They found themselves in a double bind: enslaved, and living in a Christian world historically hostile to their religion. Nevertheless, the testimonies of their contemporaries (enslaved and formerly enslaved men and women, slaveholders, chroniclers, journalists, scholars, travelers) as well as their own show that as a group, they managed to keep their faith alive and to practice it in difficult circumstances. Reports of Islamic activities appear in court and police records, in laws, plantation books, newspapers, books, and fugitive ads. In addition, they can be seen in paintings, drawings, daguerreotypes, and photographs; and they have left autobiographies, letters, talismans, and religious manuscripts written in Arabic and in their native languages written in the Arabic script that have been uncovered so far in the United States, Brazil, Jamaica, Trinidad, and the Bahamas.

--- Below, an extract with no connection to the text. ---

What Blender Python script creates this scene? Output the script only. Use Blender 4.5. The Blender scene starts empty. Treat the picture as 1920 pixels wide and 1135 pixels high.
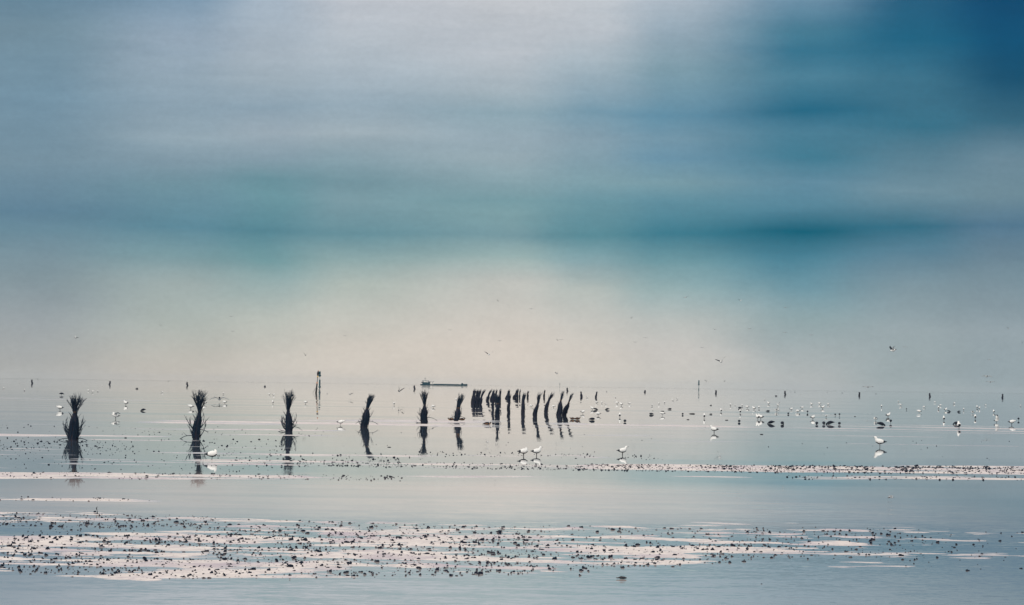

Although some became crypto-Muslims when forced to convert to Christianity, others continued to live their religion openly, praying in public, insisting on fasting, refusing pork and alcohol, and wearing turbans, flowing robes, skullcaps, and veils (WPA 1942,141, 161- 166, 179-181; Curtin 41; Hodgson 69; Teas 388; Debien 388; Conrad 252; Callcott 62; Campbell 467; Freyre 319). In Rio de Janeiro and Bahia - and one may assume, elsewhere as well - they operated Qur'anic schools and makeshift mosques in free Muslims' houses (Rodrigues 53-56; Reis 96-100).

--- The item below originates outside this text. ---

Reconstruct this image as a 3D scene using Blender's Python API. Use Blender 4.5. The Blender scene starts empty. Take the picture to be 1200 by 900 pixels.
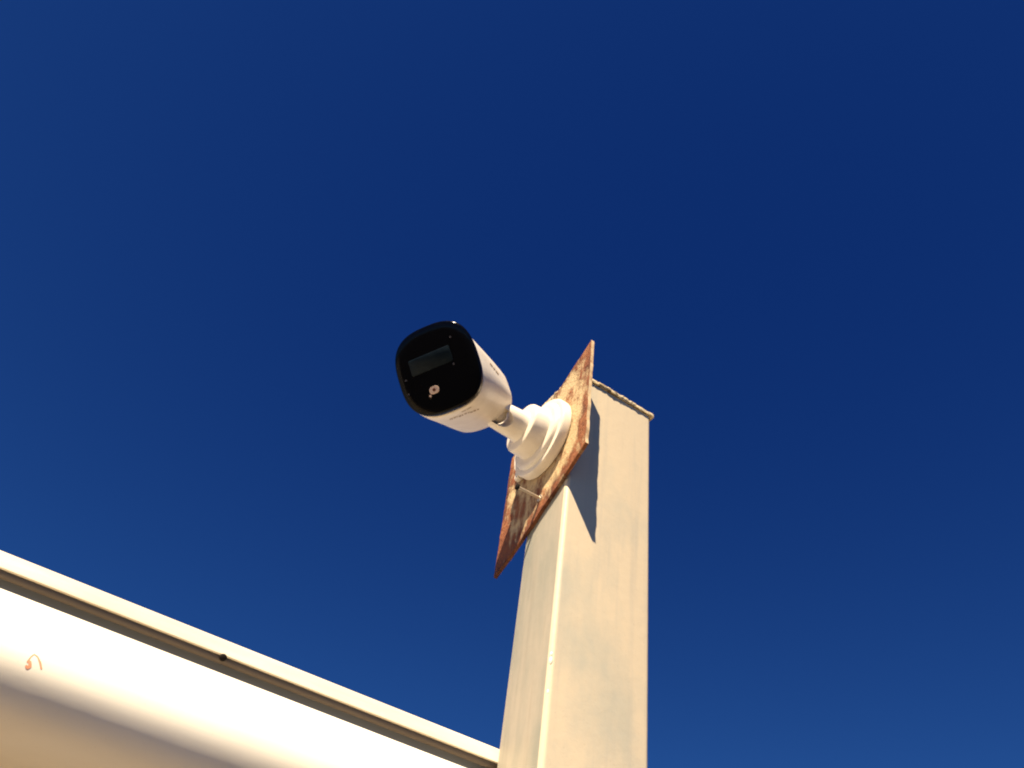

In the forests of eastern Trinidad. demobilized African soldiers of the Third West India Regiment built, in the early 1820s, what seems to be the first documented consecrated mosque in America (Burnley 1842,25,98). There, as well as in the United States, Brazil, and Jamaica, enslaved and freed Muslims succeeded in procuring Islamic prayer beads, Qur'ans, and other religious books in Arabic imported through their own networks from Africa and Europe (Raeders 75; Burnley 60; Plumer I; Gurley 203; Campbell 467, 471; Hodgson 69; WPA, 1986, 179).

By the end of slavery in the late 1880s. close to four hundred years of continuous Muslim presence had left its mark on the religions and cultures of the American continents. At the time, Islam had been present in West Africa for nine hundred years, but it is in the Americas that the religion touched the most diverse populations. Muslims and non-Muslims from a wide area of Western and Central Africa came into close contact in the slave quarters. Populations from the Congo/Angola area, for example, who had not had any acquaintance with Islam in Africa would become familiar in America - even if only in a superficial way - with at least some tenets of the religion and some Arabic vocabulary. This paper explores two of these traditions and their related terminology brought over the Atlantic by African Muslims that not only helped them nurture their faith and keep their communities together, but have influenced the cultural and religious lives of their non-Muslim companions. These traditions have been essential in psychological and physical resistance, and live on today as important components of the cultures of some communities of African descent.